**What you need to do**.
Return the whole listing, keeping every character the same.

══ Information supplied ══

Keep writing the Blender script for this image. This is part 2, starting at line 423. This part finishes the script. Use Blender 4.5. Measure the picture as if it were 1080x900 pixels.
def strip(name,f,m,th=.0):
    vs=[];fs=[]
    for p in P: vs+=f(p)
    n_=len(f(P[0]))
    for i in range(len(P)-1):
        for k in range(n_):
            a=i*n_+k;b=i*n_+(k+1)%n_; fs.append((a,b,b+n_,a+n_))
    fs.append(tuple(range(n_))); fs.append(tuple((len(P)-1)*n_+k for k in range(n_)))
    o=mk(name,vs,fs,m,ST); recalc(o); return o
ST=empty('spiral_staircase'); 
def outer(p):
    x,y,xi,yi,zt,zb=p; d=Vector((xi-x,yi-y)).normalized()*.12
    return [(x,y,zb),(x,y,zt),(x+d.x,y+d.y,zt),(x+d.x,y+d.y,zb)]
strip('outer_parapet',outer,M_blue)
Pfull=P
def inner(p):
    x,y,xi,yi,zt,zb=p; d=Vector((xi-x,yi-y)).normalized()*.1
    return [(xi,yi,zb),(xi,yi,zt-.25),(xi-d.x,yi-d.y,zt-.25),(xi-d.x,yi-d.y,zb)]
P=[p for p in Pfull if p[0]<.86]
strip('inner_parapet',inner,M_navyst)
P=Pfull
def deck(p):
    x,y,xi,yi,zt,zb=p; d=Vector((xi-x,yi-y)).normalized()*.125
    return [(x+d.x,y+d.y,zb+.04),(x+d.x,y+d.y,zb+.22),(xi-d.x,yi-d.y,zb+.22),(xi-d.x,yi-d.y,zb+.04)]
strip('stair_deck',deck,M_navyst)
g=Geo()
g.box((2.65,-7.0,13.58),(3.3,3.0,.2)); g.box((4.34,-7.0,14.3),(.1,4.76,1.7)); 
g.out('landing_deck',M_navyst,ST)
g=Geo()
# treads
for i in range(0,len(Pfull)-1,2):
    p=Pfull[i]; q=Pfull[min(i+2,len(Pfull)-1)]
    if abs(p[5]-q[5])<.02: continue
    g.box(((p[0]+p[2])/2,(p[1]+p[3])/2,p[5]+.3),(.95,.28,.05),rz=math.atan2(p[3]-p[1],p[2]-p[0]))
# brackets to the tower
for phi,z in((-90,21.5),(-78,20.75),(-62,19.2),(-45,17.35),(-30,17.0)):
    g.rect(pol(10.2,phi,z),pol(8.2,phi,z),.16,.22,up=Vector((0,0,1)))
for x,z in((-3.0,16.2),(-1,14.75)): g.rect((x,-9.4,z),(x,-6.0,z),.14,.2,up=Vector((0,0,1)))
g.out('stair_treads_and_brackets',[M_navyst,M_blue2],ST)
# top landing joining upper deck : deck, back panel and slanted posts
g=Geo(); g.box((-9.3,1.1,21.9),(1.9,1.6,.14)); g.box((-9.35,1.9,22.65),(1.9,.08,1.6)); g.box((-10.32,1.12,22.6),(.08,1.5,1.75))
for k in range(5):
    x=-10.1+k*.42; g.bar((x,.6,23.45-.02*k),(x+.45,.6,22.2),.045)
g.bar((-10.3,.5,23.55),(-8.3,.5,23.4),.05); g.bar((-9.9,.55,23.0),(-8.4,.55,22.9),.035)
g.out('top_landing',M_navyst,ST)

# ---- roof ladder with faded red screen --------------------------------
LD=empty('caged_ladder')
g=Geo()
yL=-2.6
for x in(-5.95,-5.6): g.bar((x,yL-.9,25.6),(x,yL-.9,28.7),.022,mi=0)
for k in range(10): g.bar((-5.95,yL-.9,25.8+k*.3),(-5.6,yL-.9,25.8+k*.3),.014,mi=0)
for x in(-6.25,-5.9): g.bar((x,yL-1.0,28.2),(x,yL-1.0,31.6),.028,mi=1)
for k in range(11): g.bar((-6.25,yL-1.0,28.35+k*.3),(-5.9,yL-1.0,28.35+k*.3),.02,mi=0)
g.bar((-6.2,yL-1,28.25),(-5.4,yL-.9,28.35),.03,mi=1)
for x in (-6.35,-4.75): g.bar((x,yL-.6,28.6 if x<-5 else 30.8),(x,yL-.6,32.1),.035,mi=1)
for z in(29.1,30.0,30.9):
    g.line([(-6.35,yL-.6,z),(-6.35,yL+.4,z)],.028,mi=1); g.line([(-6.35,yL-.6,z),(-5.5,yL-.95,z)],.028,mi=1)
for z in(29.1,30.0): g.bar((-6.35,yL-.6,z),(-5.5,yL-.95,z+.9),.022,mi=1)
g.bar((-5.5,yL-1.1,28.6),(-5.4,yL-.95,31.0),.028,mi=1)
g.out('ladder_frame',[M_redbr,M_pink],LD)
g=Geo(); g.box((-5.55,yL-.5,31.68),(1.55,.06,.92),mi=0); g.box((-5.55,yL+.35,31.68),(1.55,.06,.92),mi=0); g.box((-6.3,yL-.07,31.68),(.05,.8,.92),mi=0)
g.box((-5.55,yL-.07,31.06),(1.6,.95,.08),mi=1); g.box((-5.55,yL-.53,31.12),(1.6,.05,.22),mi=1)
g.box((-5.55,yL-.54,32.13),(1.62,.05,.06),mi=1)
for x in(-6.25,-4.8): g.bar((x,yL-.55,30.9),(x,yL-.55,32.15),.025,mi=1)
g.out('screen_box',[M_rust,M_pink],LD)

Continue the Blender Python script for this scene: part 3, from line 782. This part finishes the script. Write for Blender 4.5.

═══

**Completed task**.
Keep writing the Blender script for this image. This is part 2, starting at line 423. This part finishes the script. Use Blender 4.5. Measure the picture as if it were 1080x900 pixels.
def strip(name,f,m,th=.0):
    vs=[];fs=[]
    for p in P: vs+=f(p)
    n_=len(f(P[0]))
    for i in range(len(P)-1):
        for k in range(n_):
            a=i*n_+k;b=i*n_+(k+1)%n_; fs.append((a,b,b+n_,a+n_))
    fs.append(tuple(range(n_))); fs.append(tuple((len(P)-1)*n_+k for k in range(n_)))
    o=mk(name,vs,fs,m,ST); recalc(o); return o
ST=empty('spiral_staircase'); 
def outer(p):
    x,y,xi,yi,zt,zb=p; d=Vector((xi-x,yi-y)).normalized()*.12
    return [(x,y,zb),(x,y,zt),(x+d.x,y+d.y,zt),(x+d.x,y+d.y,zb)]
strip('outer_parapet',outer,M_blue)
Pfull=P
def inner(p):
    x,y,xi,yi,zt,zb=p; d=Vector((xi-x,yi-y)).normalized()*.1
    return [(xi,yi,zb),(xi,yi,zt-.25),(xi-d.x,yi-d.y,zt-.25),(xi-d.x,yi-d.y,zb)]
P=[p for p in Pfull if p[0]<.86]
strip('inner_parapet',inner,M_navyst)
P=Pfull
def deck(p):
    x,y,xi,yi,zt,zb=p; d=Vector((xi-x,yi-y)).normalized()*.125
    return [(x+d.x,y+d.y,zb+.04),(x+d.x,y+d.y,zb+.22),(xi-d.x,yi-d.y,zb+.22),(xi-d.x,yi-d.y,zb+.04)]
strip('stair_deck',deck,M_navyst)
g=Geo()
g.box((2.65,-7.0,13.58),(3.3,3.0,.2)); g.box((4.34,-7.0,14.3),(.1,4.76,1.7)); 
g.out('landing_deck',M_navyst,ST)
g=Geo()
# treads
for i in range(0,len(Pfull)-1,2):
    p=Pfull[i]; q=Pfull[min(i+2,len(Pfull)-1)]
    if abs(p[5]-q[5])<.02: continue
    g.box(((p[0]+p[2])/2,(p[1]+p[3])/2,p[5]+.3),(.95,.28,.05),rz=math.atan2(p[3]-p[1],p[2]-p[0]))
# brackets to the tower
for phi,z in((-90,21.5),(-78,20.75),(-62,19.2),(-45,17.35),(-30,17.0)):
    g.rect(pol(10.2,phi,z),pol(8.2,phi,z),.16,.22,up=Vector((0,0,1)))
for x,z in((-3.0,16.2),(-1,14.75)): g.rect((x,-9.4,z),(x,-6.0,z),.14,.2,up=Vector((0,0,1)))
g.out('stair_treads_and_brackets',[M_navyst,M_blue2],ST)
# top landing joining upper deck : deck, back panel and slanted posts
g=Geo(); g.box((-9.3,1.1,21.9),(1.9,1.6,.14)); g.box((-9.35,1.9,22.65),(1.9,.08,1.6)); g.box((-10.32,1.12,22.6),(.08,1.5,1.75))
for k in range(5):
    x=-10.1+k*.42; g.bar((x,.6,23.45-.02*k),(x+.45,.6,22.2),.045)
g.bar((-10.3,.5,23.55),(-8.3,.5,23.4),.05); g.bar((-9.9,.55,23.0),(-8.4,.55,22.9),.035)
g.out('top_landing',M_navyst,ST)

# ---- roof ladder with faded red screen --------------------------------
LD=empty('caged_ladder')
g=Geo()
yL=-2.6
for x in(-5.95,-5.6): g.bar((x,yL-.9,25.6),(x,yL-.9,28.7),.022,mi=0)
for k in range(10): g.bar((-5.95,yL-.9,25.8+k*.3),(-5.6,yL-.9,25.8+k*.3),.014,mi=0)
for x in(-6.25,-5.9): g.bar((x,yL-1.0,28.2),(x,yL-1.0,31.6),.028,mi=1)
for k in range(11): g.bar((-6.25,yL-1.0,28.35+k*.3),(-5.9,yL-1.0,28.35+k*.3),.02,mi=0)
g.bar((-6.2,yL-1,28.25),(-5.4,yL-.9,28.35),.03,mi=1)
for x in (-6.35,-4.75): g.bar((x,yL-.6,28.6 if x<-5 else 30.8),(x,yL-.6,32.1),.035,mi=1)
for z in(29.1,30.0,30.9):
    g.line([(-6.35,yL-.6,z),(-6.35,yL+.4,z)],.028,mi=1); g.line([(-6.35,yL-.6,z),(-5.5,yL-.95,z)],.028,mi=1)
for z in(29.1,30.0): g.bar((-6.35,yL-.6,z),(-5.5,yL-.95,z+.9),.022,mi=1)
g.bar((-5.5,yL-1.1,28.6),(-5.4,yL-.95,31.0),.028,mi=1)
g.out('ladder_frame',[M_redbr,M_pink],LD)
g=Geo(); g.box((-5.55,yL-.5,31.68),(1.55,.06,.92),mi=0); g.box((-5.55,yL+.35,31.68),(1.55,.06,.92),mi=0); g.box((-6.3,yL-.07,31.68),(.05,.8,.92),mi=0)
g.box((-5.55,yL-.07,31.06),(1.6,.95,.08),mi=1); g.box((-5.55,yL-.53,31.12),(1.6,.05,.22),mi=1)
g.box((-5.55,yL-.54,32.13),(1.62,.05,.06),mi=1)
for x in(-6.25,-4.8): g.bar((x,yL-.55,30.9),(x,yL-.55,32.15),.025,mi=1)
g.out('screen_box',[M_rust,M_pink],LD)

Continue the Blender Python script for this scene: part 3, from line 782. This part finishes the script. Write for Blender 4.5.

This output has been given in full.